New Series Review #12: Bad Wolf Review

“I moisturise”

Ok… I normally start these reviews off with what I consider to be dialogue triumphs form the episode. However should I do that, then anyone who hasn’t seen Bad Wolf is going to get a bit of a spoiler. Which is something that I don’t want. Suffice to say, there was very little in the way of dialogue failures in this episode, and those lines which could have been better came from the guest television personalities (remember that phrase? We had it before the word “celebrity” got bandied about everyday…), so we’ll let them off.

Bad Wolf is of course – according to fan lore at the moment – the episode in the series when all of the loose ends are tied up. The identity of Bad Wolf will be revealed and the Doctor will no doubt be put in a situation which leads to his regeneration next week. This though is all conjecture, as few people actually know what will happen next week. What we do know is what a fantastic roller coaster we all experienced watching Bad Wolf.

The whole invasion of reality television as part of Doctor Who is on the whole well handled. This isn’t Doctor Who up for eviction, the Doctor becoming a real part of our lives; it isn’t a dumbing down of Doctor Who. Doctor Who embracing these reality formats is Doctor Who telling us that there are other things going on. Things that are hiding in shadows, always out of sight, pulling strings and shaping events. Reality television here is interpreted as a diversion, slight of hand, while the real power establishes itself. And yes, this is a kid’s show.

From the arrival on the Game Station (previously Platform 5 in The Long Game), the travellers are put to the ultimate test – compete, play to win, or die. While they all realise they are out of place, only the Doctor recalls how they came to be taken from the TARDIS. Encountering “Lynda with a Y”, he takes her with him as he sweeps out of the Big Brother House – one of 60 – in order to search for Rose. Captain Jack isn’t on the Doctor’s list of people to rescue…

The Controller of the Game Station is a pitiful cadaver of human existence. She has been bred in order to control the games, which all run through her. Her role seems important – surely she is behind the mystery, perhaps even behind the whole BAD WOLF meme? But no, she is dispatched of by the Doctor’s hidden enemies who fear him…

Of course, this episode is a parallel of the whole series – something has been planned, hinted at, of which neither we nor the Doctor and Rose have been aware of or able to fathom out.

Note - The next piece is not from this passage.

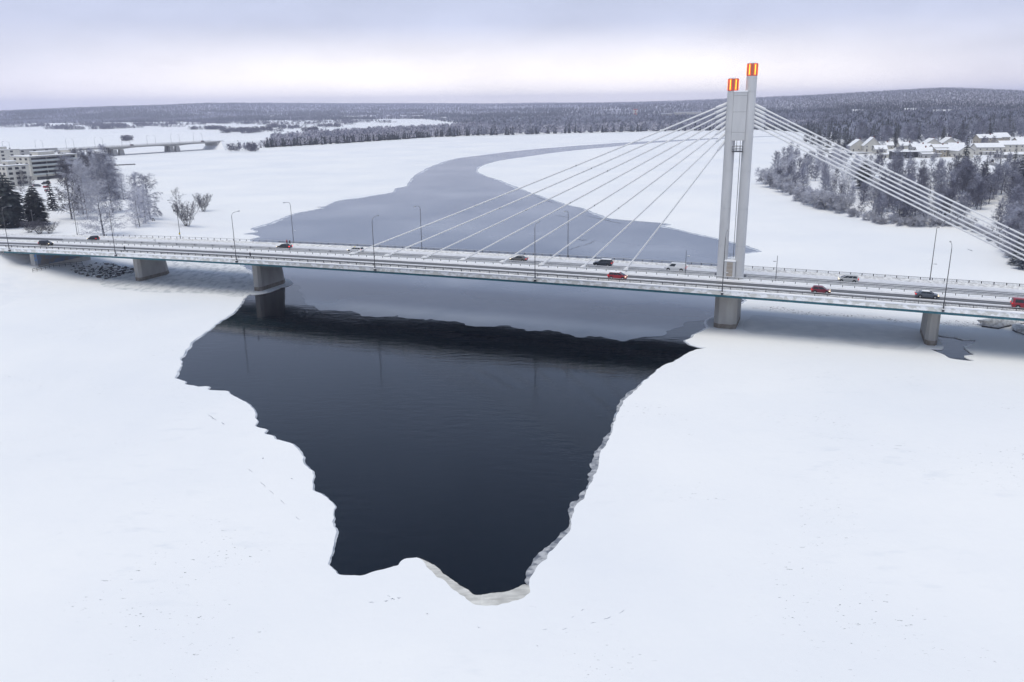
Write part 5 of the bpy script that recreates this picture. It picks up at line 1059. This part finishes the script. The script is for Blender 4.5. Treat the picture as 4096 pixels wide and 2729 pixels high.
# far houses below the hills
rr = random.Random(4)
for i, (u, v, w, c_) in enumerate(((1082, 470, 14, OFFW), (1372, 472, 30, OFFW), (1400, 473, 34, GREYW), (1440, 471, 22, OFFW), (1480, 470, 20, GREYW), (1545, 470, 14, TANW), (1600, 469, 24, OFFW), (1650, 470, 34, OFFW), (2050, 484, 34, OFFW), (1760, 478, 18, GREYW), (2330, 474, 14, GREYW), (3410, 452, 26, GREYW), (3735, 456, 30, OFFW), (3620, 448, 22, GREYW))):
    lbs = ['white far house alone at the left end of the line below the hills', 'far house at the left of the close row beyond the flats', 'long grey far house in the close row beyond the flats', 'white far house ending the close row beyond the flats', 'grey far house between the two groups beyond the flats', 'small tan far house in the woods edge beyond the flats', 'white far house left of the longest one beyond the flats', 'longest white far house beyond the flats, at the island tip', 'white far house in the woods above the middle of the river bend', 'small grey far house behind the wooded island', 'small grey far house in the woods left of the red-marked tower', 'grey far house above the spruces right of the pylon', 'pale far house below the ski slope', 'grey far house on the slope above the village']
    house(u, v, w*1.3, 12, 4.5, rad(rr.uniform(-12, 12)), lbs[i], c_, .4, False)
def far_hall(u, v, w, h, label, wl=OFFW):
    P = gt(u, v); D_ = np.hypot(P[0], P[1]); o = tag(empty('hall', (P[0], P[1], P[2])), label, 'building'); mb = MB(); mb.box((w/2, 12, h/2), (w, 24, h)); link('wall', mb.mesh('wall', wl), o); mb = MB(); mb.box((w/2, 12, h+.5), (w+1, 25, 1)); link('snowy_roof', mb.mesh('snowy_roof', SNOW), o); mb = MB(); mb.box((w/2, -.05, h*.35), (w*.9, .2, h*.3)); link('window', mb.mesh('window', WINB), o)
far_hall(2700, 472, 86, 17, 'long white industrial hall behind the upper ends of the stays'); far_hall(2650, 474, 30, 15, 'low pale hall left of the long industrial one', GREYW)
P = gt(2540, 470); o = tag(empty('tower_block', tuple(P)), 'white tower with red markings standing above the far woods', 'building'); REDP = mat('red_paint', (.42, .05, .03), .8)
mb = MB(); mb.box((0, 0, 14), (14, 12, 28)); link('wall', mb.mesh('wall', OFFW), o)
for zz, hh in ((26.6, 3.0), (11.5, 4.5)): mb = MB(); mb.box((0, -6.1, zz), (10 if zz < 20 else 14.3, .4, hh)); link('red_panel', mb.mesh('red_panel', REDP), o)
mb = MB(); mb.box((0, -6.1, 19), (3, .4, 6)); link('red_panel', mb.mesh('red_panel', REDP), o)
# village road with a lit car
mb = MB(); rp = [(3962, 652), (3985, 660), (4020, 668), (4060, 677), (4110, 690)]; V = []
for (u, v) in rp: q = gt(u, v-4); q2 = gt(u-6, v+4); V += [(q[0], q[1], q[2]+.3), (q2[0], q2[1], q2[2]+.3)]
mb.add(V, [(2*i, 2*i+1, 2*i+3, 2*i+2) for i in range(len(rp)-1)]); tag(mb.build('village_road', GREYR), kind='structure')
c = make_car('hatch', P_['grey']); q = gt(3969, 650); c.location = (q[0], q[1], q[2]+.1); c.rotation_euler = (0, 0, math.atan2(-q[1], -q[0])); c.scale = (1.15,)*3; tag(c, 'car with two bright headlamps coming down the village road', 'car')
for i, (u, v, kd_, c_, lb) in enumerate(((150, 747, 'mpv', 'slate', 'snowed-in car parked below the cream flats'), (186, 752, 'hatch', 'red', 'red car parked by the slim spruce'), (186, 766, 'hatch', 'slate', 'grey car parked in front of the red one by the spruce'), (184, 738, 'van', 'navy', 'dark van parked below the cream flats'))):
    c = make_car(kd_, P_[c_], snow=True, head=False); q = gt(u, v); c.location = tuple(q); c.rotation_euler = (0, 0, .3+i); tag(c, lb, 'car' if kd_ != 'van' else 'van', 'parked cars by the flats')
# ------------------------------------------------------------------ small things on the banks and the ice
ROCK = mat('wet_rock', (.035, .034, .036), .8, (.10, .10, .10), 1.5, bump=.5, bscale=4)
def rock_mesh(seed, snow):
    r = random.Random(seed); mb = MB(); n = 7
    for k_, (z, q) in enumerate(((-.3, .8), (.15, 1.0), (.5, .75), (.68, .3))):
        for a in range(n): t = a/n*6.283; w = q*r.uniform(.5, 1.4); mb.v.append((math.cos(t)*w, math.sin(t)*w*.8, z*r.uniform(.85, 1.1)))
    for i in range(3):
        for a in range(n): mb.f.append((i*n+a, i*n+(a+1) % n, (i+1)*n+(a+1) % n, (i+1)*n+a)); mb.m.append(1 if (i == 2 and snow) or (i == 1 and snow == 2) else 0)
    mb.f.append(tuple(3*n+a for a in range(n))); mb.m.append(1 if snow else 0); return mb
V = MB(); rr = random.Random(3)
for i in range(640):
    s = rr.uniform(-199, -179); of = rr.uniform(-7, 9); 
    if rr.random() > 1.1-abs(s+188)/12: continue
    x, y = lp(s, of-(s+185)*.15); z = float(ground_z([[x, y]])[0]); k_ = .16+.6*rr.random()**2.2; R_ = rock_mesh(i, rr.choice([0, 0, 1, 1, 2])); a = rr.uniform(0, 6.28)
    b = len(V.v); V.v += [(x+(p[0]*math.cos(a)-p[1]*math.sin(a))*k_, y+(p[0]*math.sin(a)+p[1]*math.cos(a))*k_, z+p[2]*k_) for p in R_.v]; V.f += [tuple(q+b for q in f_) for f_ in R_.f]; V.m += R_.m
tag(V.build('riprap', [ROCK, SNOW]), kind='stuff')
for i, (u, v, k_, lb) in enumerate(((3985, 1302, 3.2, 'large snow-capped boulder under the right end of the bridge'), (4075, 1322, 2.4, 'snow-capped boulder at the right edge beneath the bridge'), (4040, 1286, 2.2, 'dark boulder behind the large snow-capped one'), (165, 1157, .45, 'small dark stone alone on the snowy ice at the lower left of the bridge'))):
    q = g(u, v, .2); o = rock_mesh(900+i, 2 if i < 3 else True).build('boulder', [ROCK, TRAMP], smooth=True); o.location = (q[0], q[1], .1); o.scale = (k_*1.5, k_, k_*.85); o.rotation_euler = (0, 0, i*1.1); tag(o, lb, 'boulder')
# handrail of the shore path at the left end
A = gt(132, 1090); B = gt(215, 1070); C3 = gt(330, 1060)
hr = tag(empty('path_handrail', tuple(A)), 'snow-lined handrail of the shore path below the left end of the bridge', 'handrail')
pts = [np.array(A), np.array(B), np.array(C3)]
for k_, zz in enumerate((.55, 1.05)):
    mb = MB(); mb.tube([tuple(p-A+[0, 0, zz]) for p in pts], .06, 6); link('rail', mb.mesh('rail', DARK), hr)
for t in np.linspace(0, 2, 11):
    i = min(int(t), 1); p = pts[i]+(pts[i+1]-pts[i])*(t-i)-A; mb = MB(); mb.tube([tuple(p), tuple(p+[0, 0, 1.1])], .06, 6); link('post', mb.mesh('post', DARK), hr)
# jetties, benches, markers in the park
for (a, b, lb) in (((455, 663), (541, 659), 'long dark jetty reaching out over the ice from the left shore'), ((450, 680), (471, 680), 'short dark jetty beside the long one')):
    A = g(*a, .3); B = g(*b, .3); o = tag(empty('jetty', tuple(A)), lb, 'jetty'); d_ = B-A; n_ = np.array([-d_[1], d_[0], 0])/np.linalg.norm(d_)*1.1
    mb = MB(); mb.prism([tuple((n_)[:2]), tuple((d_+n_)[:2]), tuple((d_-n_)[:2]), tuple((-n_)[:2])], .1, .75); link('planking', mb.mesh('planking', BARKD), o)
    for t in np.linspace(.1, .95, 6): p = d_*t; mb = MB(); mb.tube([(p[0], p[1], -.6), (p[0], p[1], 1.1)], .15, 6); link('pile', mb.mesh('pile', BARKD), o)
for i, (u, v, lb) in enumerate(((516, 799, 'dark bench on the snow beside the small lone birch'), (614, 884, 'dark bench on the snow right of the park clump'), (700, 849, 'bench by the open bare tree near the shore'))):
    q = gt(u, v); o = tag(empty('bench', tuple(q), .5+i), lb, 'bench'); mb = MB(); mb.box((0, 0, .5), (2.0, .5, .08)); link('seat', mb.mesh('seat', BARKD), o); mb = MB(); mb.box((0, .25, .85), (2.0, .07, .5)); link('backrest', mb.mesh('backrest', BARKD), o)
    for x in (-.8, .8): mb = MB(); mb.box((x, 0, .23), (.1, .45, .46)); link('leg', mb.mesh('leg', BARKD), o)
    mb = MB(); mb.box((0, 0, .58), (1.9, .45, .08)); link('snow', mb.mesh('snow', SNOW), o)
for i, (u, v, hp) in enumerate(((545, 914, 30), (593, 885, 26), (505, 798, 18), (457, 945, 36), (317, 942, 44), (136, 912, 60))):
    q = gt(u, v); h = hp*np.hypot(q[0], q[1])/FPX; o = tag(empty('park_lamp', tuple(q)), 'slim park lamp post standing in the snow of the left bank', 'lamp post', 'lamp posts in the park'); mb = MB(); mb.tube([(0, 0, -.2), (0, 0, h)], [.07, .045], 6); link('pole', mb.mesh('pole', GALV), o); mb = MB(); mb.tube([(0, 0, h), (0, 0, h+.12), (0, 0, h+.2)], [.2, .25, .05], 8); link('lantern', mb.mesh('lantern', LAMPH), o)
# ------------------------------------------------------------------ winter haze
HZ = bpy.data.materials.new('haze'); HZ.use_nodes = True; t = HZ.node_tree; t.nodes.clear(); om = t.nodes.new('ShaderNodeOutputMaterial'); pv = t.nodes.new('ShaderNodeVolumePrincipled')
pv.inputs['Color'].default_value = (.78, .80, .98, 1); pv.inputs['Density'].default_value = 1.15e-4; pv.inputs['Anisotropy'].default_value = .25; t.links.new(pv.outputs[0], om.inputs['Volume'])
mb = MB(); mb.box((0, 6000, 90), (30000, 14000, 184)); tag(mb.build('haze', HZ), kind='stuff')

The Daleks have survived the Time War, and only the Doctor can save humanity from almost half a million Daleks. The realisation, the moment of truth in this episode, leads the viewer in to a false sense – here are the Daleks, here comes the theme tune. But no. Clever use of reflection on the Dalek craft and the Dalek eyestalk POV shot as we discover that while Rose may not be dead, she is in mortal danger, leads us to believe the Daleks’ discovery will lead us into the preview of next week. Instead we get a defiant Doctor, a true hero promising to rescue Rose from the Dalek fleet, save the Earth and destroy every last Dalek.

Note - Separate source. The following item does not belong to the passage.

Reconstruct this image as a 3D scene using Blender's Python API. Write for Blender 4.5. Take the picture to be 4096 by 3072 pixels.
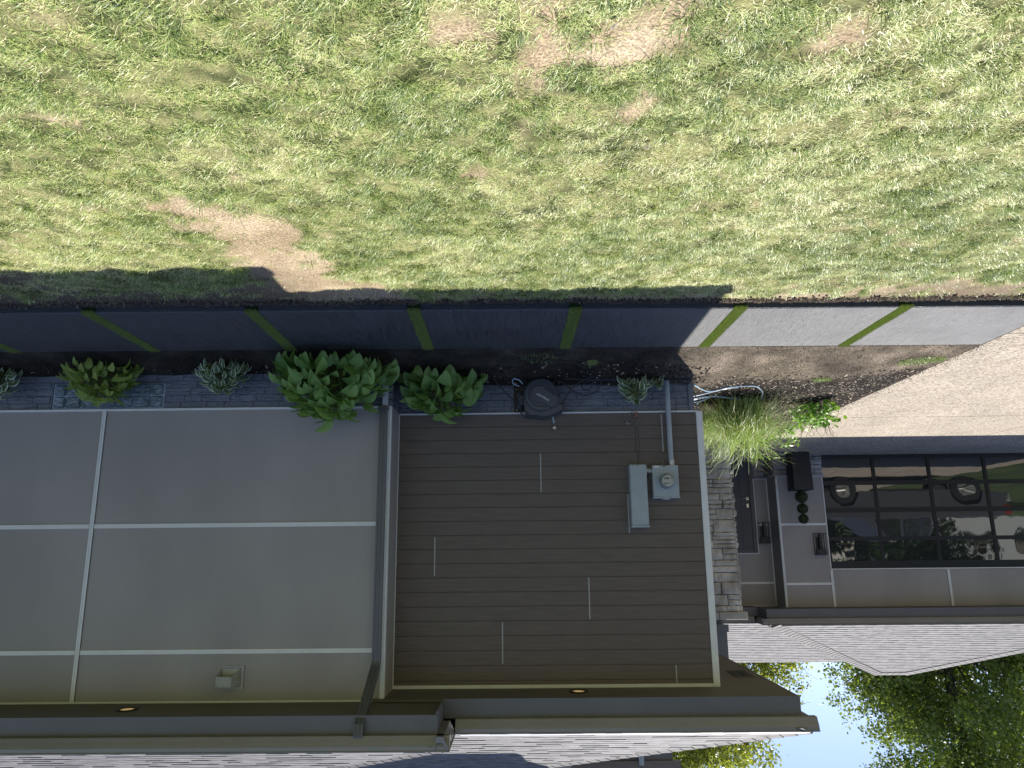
import bpy, math, random
import numpy as np
from mathutils import Vector, Matrix
R=math.radians
random.seed(7); rng=np.random.default_rng(11)
scn=bpy.context.scene; col=scn.collection
for o in list(bpy.data.objects): bpy.data.objects.remove(o)
# ------------------------------------------------------------------ camera
YAW,PITCH,ROLL=0.0101,0.2215,-0.0096
cd=bpy.data.cameras.new('camera'); cam=bpy.data.objects.new('camera',cd); col.objects.link(cam); scn.camera=cam
cd.sensor_width=36; cd.lens=36*2938.3/4096; cd.clip_start=.05; cd.clip_end=600
_f=Vector((math.sin(YAW)*math.cos(PITCH),math.cos(YAW)*math.cos(PITCH),-math.sin(PITCH)))
_r=Vector((math.cos(YAW),-math.sin(YAW),0)); _u=_r.cross(_f)
r2=_r*math.cos(ROLL)+_u*math.sin(ROLL); u2=-_r*math.sin(ROLL)+_u*math.cos(ROLL)
r2,u2=-r2,-u2                       # the photographer held the phone upside down
m=Matrix((r2,u2,-_f)).transposed().to_4x4(); m.translation=Vector((0,-8.2,2.0)); cam.matrix_world=m
# ------------------------------------------------------------------ world, sun, exposure
SUN=Vector((-1.131,2.12,3.64)).normalized()
w=bpy.data.worlds.new('World'); scn.world=w; w.use_nodes=True; nt=w.node_tree; nt.nodes.clear()
sky=nt.nodes.new('ShaderNodeTexSky'); sky.sky_type='NISHITA'; sky.sun_disc=False
sky.sun_elevation=math.asin(SUN.z); sky.sun_rotation=math.atan2(SUN.x,SUN.y); sky.air_density=.75; sky.dust_density=.25; sky.ozone_density=2.2
bg=nt.nodes.new('ShaderNodeBackground'); bg.inputs['Strength'].default_value=.115
wo=nt.nodes.new('ShaderNodeOutputWorld'); tn_=nt.nodes.new('ShaderNodeMix'); tn_.data_type='RGBA'; tn_.blend_type='MULTIPLY'; tn_.inputs[0].default_value=1; tn_.inputs[7].default_value=(1.0,.87,.84,1); nt.links.new(sky.outputs[0],tn_.inputs[6]); nt.links.new(tn_.outputs[2],bg.inputs[0]); nt.links.new(bg.outputs[0],wo.inputs[0])
sl=bpy.data.lights.new('sun','SUN'); sl.energy=3.7; sl.angle=R(.5); sl.color=(1,.95,.87)
so=bpy.data.objects.new('sun',sl); col.objects.link(so); so.rotation_euler=SUN.to_track_quat('Z','Y').to_euler(); so.location=(-8,15,26)
scn.view_settings.view_transform='Standard'; scn.view_settings.look='None'; scn.view_settings.gamma=1
scn.view_settings.exposure=.95
# ------------------------------------------------------------------ helpers
class MB:
    def __init__(s): s.v=[]; s.f=[]
    def add(s,vs,fs):
        b=len(s.v); s.v+= [tuple(v) for v in vs]; s.f+= [tuple(i+b for i in f) for f in fs]; return s
    def quad(s,a,b,c,d): return s.add([a,b,c,d],[(0,1,2,3)])
    def box(s,x0,x1,y0,y1,z0,z1):
        return s.add([(x0,y0,z0),(x1,y0,z0),(x1,y1,z0),(x0,y1,z0),(x0,y0,z1),(x1,y0,z1),(x1,y1,z1),(x0,y1,z1)],
          [(0,3,2,1),(4,5,6,7),(0,1,5,4),(1,2,6,5),(2,3,7,6),(3,0,4,7)])
    def bbox(s,x0,x1,y0,y1,z0,z1,b=.006):       # box with chamfered edges
        vs=[];
        for ax in range(3):
            for sg in (0,1):
                pass
        X=(x0,x1);Y=(y0,y1);Z=(z0,z1);idx={}
        def V(i,j,k,ax):
            key=(i,j,k,ax)
            if key not in idx:
                d=[b*(1 if q==0 else -1) for q in (i,j,k)]; d[ax]=0
                idx[key]=len(vs); vs.append((X[i]+d[0],Y[j]+d[1],Z[k]+d[2]))
            return idx[key]
        fs=[]
        for k in (0,1): fs.append([V(0,0,k,2),V(1,0,k,2),V(1,1,k,2),V(0,1,k,2)][::(1 if k else -1)])
        for j in (0,1): fs.append([V(0,j,0,1),V(1,j,0,1),V(1,j,1,1),V(0,j,1,1)][::(-1 if j else 1)])
        for i in (0,1): fs.append([V(i,0,0,0),V(i,1,0,0),V(i,1,1,0),V(i,0,1,0)][::(1 if i else -1)])
        for j in (0,1):
            for k in (0,1): fs.append([V(0,j,k,1),V(1,j,k,1),V(1,j,k,2),V(0,j,k,2)])
        for i in (0,1):
            for k in (0,1): fs.append([V(i,0,k,0),V(i,1,k,0),V(i,1,k,2),V(i,0,k,2)])
        for i in (0,1):
            for j in (0,1): fs.append([V(i,j,0,0),V(i,j,1,0),V(i,j,1,1),V(i,j,0,1)])
        for i in (0,1):
            for j in (0,1):
                for k in (0,1): fs.append([V(i,j,k,0),V(i,j,k,1),V(i,j,k,2)])
        return s.add(vs,fs)
    def prism(s,pts,ax,a,b):      # pts: 2D outline in the two other axes, extruded along ax
        def P(p,t):
            q=list(p); q.insert(ax,t); return tuple(q)
        n=len(pts); vs=[P(p,a) for p in pts]+[P(p,b) for p in pts]
        return s.add(vs,[tuple(range(n))[::-1],tuple(range(n,2*n))]+[(i,(i+1)%n,n+(i+1)%n,n+i) for i in range(n)])
    def sheet(s,prof,x0,x1,ax=0,thick=None):   # open profile extruded
        def P(p,t):
            q=list(p); q.insert(ax,t); return tuple(q)
        n=len(prof); vs=[P(p,x0) for p in prof]+[P(p,x1) for p in prof]
        return s.add(vs,[(i,i+1,n+i+1,n+i) for i in range(n-1)])
    def tube(s,path,r,n=8,cap=True):
        P=[Vector(p) for p in path]; rs=r if isinstance(r,(list,tuple)) else [r]*len(P)
        vs=[]; up=None
        for i,p in enumerate(P):
            t=(P[min(i+1,len(P)-1)]-P[max(i-1,0)]).normalized()
            if up is None: up=Vector((0,0,1)) if abs(t.z)<.9 else Vector((1,0,0))
            a=t.cross(up); 
            if a.length<1e-4: a=t.cross(Vector((1,.3,.2)))
            a.normalize(); bb=a.cross(t).normalized(); up=bb
            for k in range(n):
                an=2*math.pi*k/n; vs.append(p+(a*math.cos(an)+bb*math.sin(an))*rs[i])
        fs=[(i*n+k,i*n+(k+1)%n,(i+1)*n+(k+1)%n,(i+1)*n+k) for i in range(len(P)-1) for k in range(n)]
        if cap: fs+= [tuple(range(n)),tuple(range((len(P)-1)*n,len(P)*n))[::-1]]
        return s.add(vs,fs)
    def disc(s,c,ax,prof,n=32,sx=1):    # lathe: prof [(radius, offset along ax)]
        vs=[];c=Vector(c)
        for (r,h) in prof:
            for k in range(n):
                an=2*math.pi*k/n; q=[r*math.cos(an),r*math.sin(an)]; q.insert(ax,h); vs.append(c+Vector(q))
        m_=len(prof); fs=[(i*n+k,i*n+(k+1)%n,(i+1)*n+(k+1)%n,(i+1)*n+k) for i in range(m_-1) for k in range(n)]
        fs+=[tuple(range(n)),tuple(range((m_-1)*n,m_*n))]
        return s.add(vs,fs)
    def build(s,name,mat,parent=None,smooth=False,fix=True):
        org=Vector(parent.get('_o',(0,0,0))) if parent else Vector((0,0,0))
        me=bpy.data.meshes.new(name); me.from_pydata([tuple(Vector(v)-org) for v in s.v],[],s.f); me.materials.append(mat)
        if fix:
            import bmesh
            bm=bmesh.new(); bm.from_mesh(me); bmesh.ops.recalc_face_normals(bm,faces=bm.faces); bm.to_mesh(me); bm.free()
        if smooth:
            me.polygons.foreach_set('use_smooth',[True]*len(me.polygons))
        o=bpy.data.objects.new(name,me); col.objects.link(o)
        if parent: o.parent=parent
        o['_o']=tuple(org)
        return o
def smooth_angle(o,a=35):
    me=o.data; me.polygons.foreach_set('use_smooth',[True]*len(me.polygons))
    try: me.set_sharp_from_angle(angle=R(a))
    except Exception: pass
    return o
def tag(o,label=None,cat=None,group=None,kind=None):
    if label: o['label']=label
    if cat: o['category']=cat
    if group: o['group']=group
    if kind: o['kind']=kind
    return o
def thing(name,label,cat,loc=(0,0,0),group=None,kind=None):
    o=bpy.data.objects.new(name,None); col.objects.link(o); o.location=loc; o['_o']=tuple(loc); o.empty_display_size=.1
    return tag(o,label,cat,group,kind)
def copy_tree(o,parent=None):
    c=o.copy(); col.objects.link(c); c.parent=parent
    for ch in [q for q in bpy.data.objects if q.parent==o]: copy_tree(ch,c)
    return c
def npmesh(name,V,F,mat,parent=None,attrs=None,smooth=False,ftype=4):
    """fast mesh from numpy arrays: V (n,3), F (m,k)"""
    org=np.array(parent.get('_o',(0,0,0))) if parent else np.zeros(3)
    me=bpy.data.meshes.new(name); V=np.asarray(V,np.float32)-org.astype(np.float32); F=np.asarray(F,np.int32); k=F.shape[1]
    me.vertices.add(len(V)); me.vertices.foreach_set('co',V.ravel())
    me.loops.add(F.size); me.loops.foreach_set('vertex_index',F.ravel())
    me.polygons.add(len(F)); me.polygons.foreach_set('loop_start',np.arange(0,F.size,k,dtype=np.int32)); me.polygons.foreach_set('loop_total',np.full(len(F),k,np.int32))
    if smooth: me.polygons.foreach_set('use_smooth',np.ones(len(F),bool))
    me.update(calc_edges=True); me.materials.append(mat)
    for nm,a in (attrs or {}).items():
        at=me.attributes.new(nm,'FLOAT','POINT'); at.data.foreach_set('value',np.asarray(a,np.float32))
    o=bpy.data.objects.new(name,me); col.objects.link(o)
    if parent: o.parent=parent
    o['_o']=tuple(org); return o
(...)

Christopher Eccleston’s acting ability has never been in question. However, while some questioned his choice of roles in the past, many were baffled by his accepting the lead role in Doctor Who. He has been nothing short of brilliant as the series build momentum, and is the template for future Doctors. His impact on the role has been remarkable, and David Tennant truly has a job as large as Pat Troughton’s in 1966 in taking over the lead part. The Doctor’s reaction to the apparent death of Rose was the saddest moment on television this year.

Billie Piper was not the focal point of the episode this week – the Doctor’s discovery of the games and the Controller’s purpose for bringing him to the Game Station was far too important. However her performance on “The Weakest Link” was what you would expect from a 19 year old from 2005 lost in 200,100. The Anne Droid, meanwhile, was pretty fearsome. Trinny and Susannah of “What Not To Wear”, meanwhile, appeared to have been superseded by digital versions from the PlayMobil factory. Again, Captain Jack is used for comic effect – but can he be hiding a deeper secret?

The supporting cast did their jobs – support. The Doctor, Rose, Jack and the Daleks were the stars of this episode. While perhaps overplaying their parts (Fitch in “The Weakest Link”, the entire “Big Brother” house), they serve their purpose of ensuring the emotional focus lies entirely on the TARDIS crew.

When next we meet the Ninth Doctor, it may be for the last time. I said some weeks ago how The Doctor Dances had to match The Empty Child and have a good resolution to the cliffhanger. The same goes here. I don’t think I’m going to be disappointed by The Parting of the Ways – just very sorry to see a wonderful series come to an end.